Well, as much as I hate to hear anyone suffering, I am glad that *someone* has experienced something of the GTK slowdown I have! Mine is all the time though.
One thing that was mentioned to me in the many threads I've started on ubuntuforums.org to try and solve the problem is that performance degradation over time (during the same session) can sometimes be attributed to a memory leak.
How would I trap a memory leak? Is there some kind of logging software I can run that will decide this issue? Bryce has given me a list of things to try, but perhaps there's something more specific to memory leaks.
This is likely not attributable to Inkscape but possibly to some other application or driver. Have you changed/installed anything that made the problem start happening?
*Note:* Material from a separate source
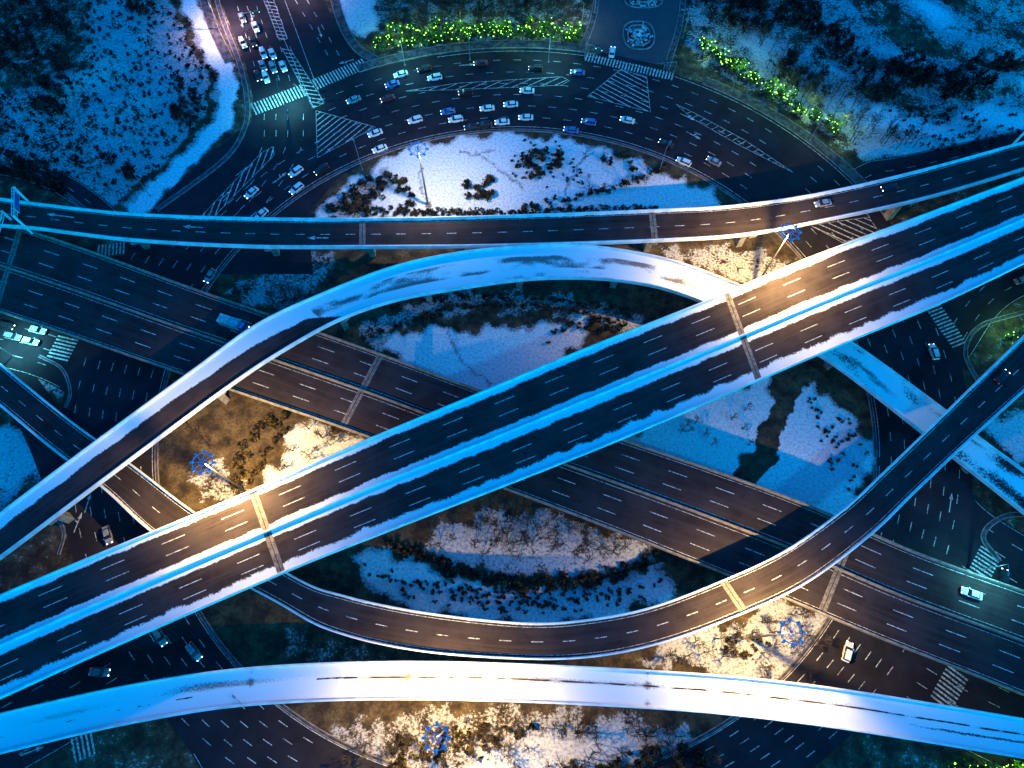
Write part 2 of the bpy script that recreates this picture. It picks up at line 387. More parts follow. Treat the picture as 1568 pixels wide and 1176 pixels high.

No. Really. I have had this same machine for about +-8 years. The m/b is about 3 now cos lightning had a talk to the last one. It's the same CPU. 512K of my RAM is about the same age, the rest is about 1 or 2 years old. This same machine with the same IDE cables has run everything from Win 2000 and XP to Fedora 1, Fedora 3 and Ubuntu Hoary and now Kubuntu Dapper.
Every time I ran anything to do with GTK it was slow. Always, without exception. KDE quickly became my favourite because, frankly, I had no real alternative. (Ubuntu Hoary didn't last as it was Gnome.)
I have asked about this over the years and I mostly get "shutup you are tripping" kinda responses. *shrug* I pretty much put it down to my AMD chip and the binaries out there being i386.
The many versions of Linux over the last few years is chiefly what makes me think it's not a certain driver or version of anything, but I'm really no expert.
The next thing I want to try, but time (and nerve) has delayed me, is to compile Ink 0.45 on my machine and see what I experience. I suppose if it's a GTK problem then I should compile that too! Argh.